Vetchinsky joined Gainsborough at the age of 23 and within a year was designing sets. He did little else for the next two decades. A vital cog in the Balcon "Programme," he provided at the rate of three or four a year the country mansions, Swiss finishing schools, Riviera casinos, London Art Deco nightclubs, trans-Atlantic liners and innumerable trains and stations demanded by the standard Gainsborough films. These were often comedy musicals ( Sunshine Susie , Love on Wheels , Falling for You , Jack of All Trades ) or farces featuring the exvaudeville Crazy Gang and Will Hay, for whose most popular films, Good Morning, Boys and Oh Mr. Porter! , Vetchinsky provided the minimal sets.
The Lady Vanishes had already been started by American director Roy William Neill but cancelled after problems during Yugoslav location shooting. Needing to direct a film, to complete a two-picture contract, Hitchcock took over not only the script but also the available Gainsborough talent including Vetchinsky, who could by then have provided designs for the film's trains, stations and snowbound Ruritanian hotel from stock. Nobody, least of all Vetchinsky, seems to have imagined the film would become the most successful of Hitchcock's British career. Having designed the period smuggling melodrama Dr. Syn before The Lady Vanishes , Vetchinsky (who shared the art direction credit with Maurice Carter and Albert Jullion) moved on immediately afterwards to two Will Hays films, two Crazy Gang films, and Owd Bob , the lachrymose tale of a Scots shepherd and his dog.
All the same, Vetchinsky's 1930s work does show ability and imagination. His sets for Tudor Rose , Robert Stevenson's 1936 version of the life of Lady Jane Grey, were widely applauded, though his true style, more modern and naturalistic, is apparent in the shadowy lighthouse interiors of Michael Powell's The Phantom Light . Powell made research expeditions to the Eddystone Light but Vetchinsky amplified reality with the cluttered, almost claustrophobic interiors of which he had become a master.
As his reputation increased Vetchinsky created authentically seedy seaside settings for Carol Reed's Bank Holiday and an expressionistic attic dormitory for the apprentices in the same director's Kipps , with a ceiling of slanting planes and bizarre angles that is among his finest work. For the next three decades he worked mainly on the big-budget films produced in Britain by American studios, especially 20th Century-Fox, for whom he designed Reed's Napoleonic The Young Mr. Pitt . After the Second World War, however, he seldom collaborated with directors of Reed's calibre.
North West Frontier and the Titanic story A Night to Remember were Edwardian dramas which submerged his talent for realism in the fussy period detail that signified in Hollywood's eyes "a British Film."
The Vetchinsky signature is more apparent in The October Man , a contemporary thriller with John Mills set mostly in a London suburban boarding house surrounded by a fog-shrouded park skillfully hinted at but never actually seen.

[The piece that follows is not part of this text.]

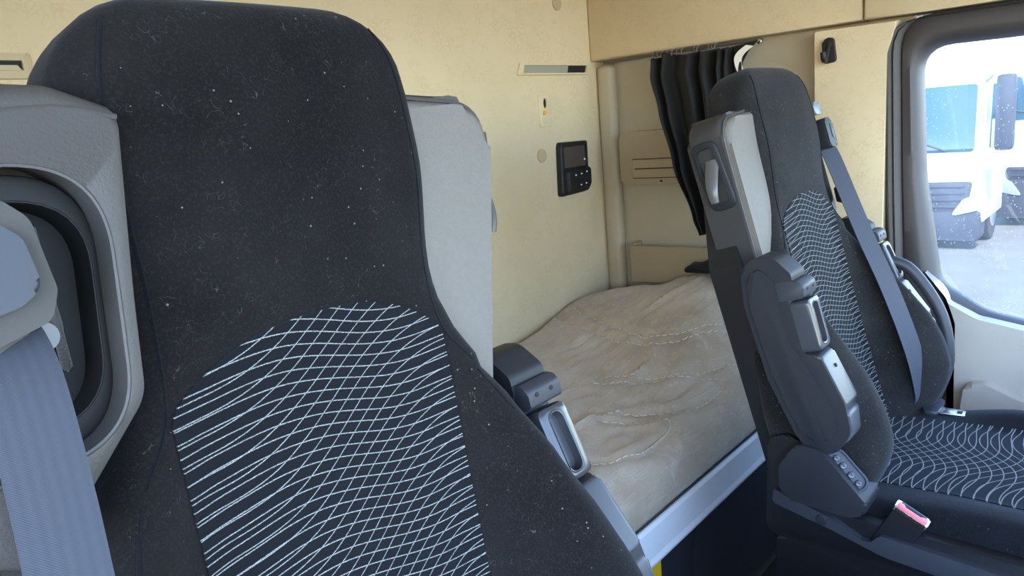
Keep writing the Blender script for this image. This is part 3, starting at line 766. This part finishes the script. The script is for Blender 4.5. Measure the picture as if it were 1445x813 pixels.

Ironically Vetchinsky's one film of this time with a major artist was Michael Powell's Ill Met By Moonlight which takes place almost totally on Cretan hillsides. After Carry on Nurse in 1959, a farce which must have recalled the bad old Gainsborough days, his reputation revived with the 1974 thriller Gold . Set largely in the depths of a South African gold mine which, for the climax, is also flooded, Gold offered the sort of challenge to which someone trained in the hard school of Gainsborough could respond perfectly.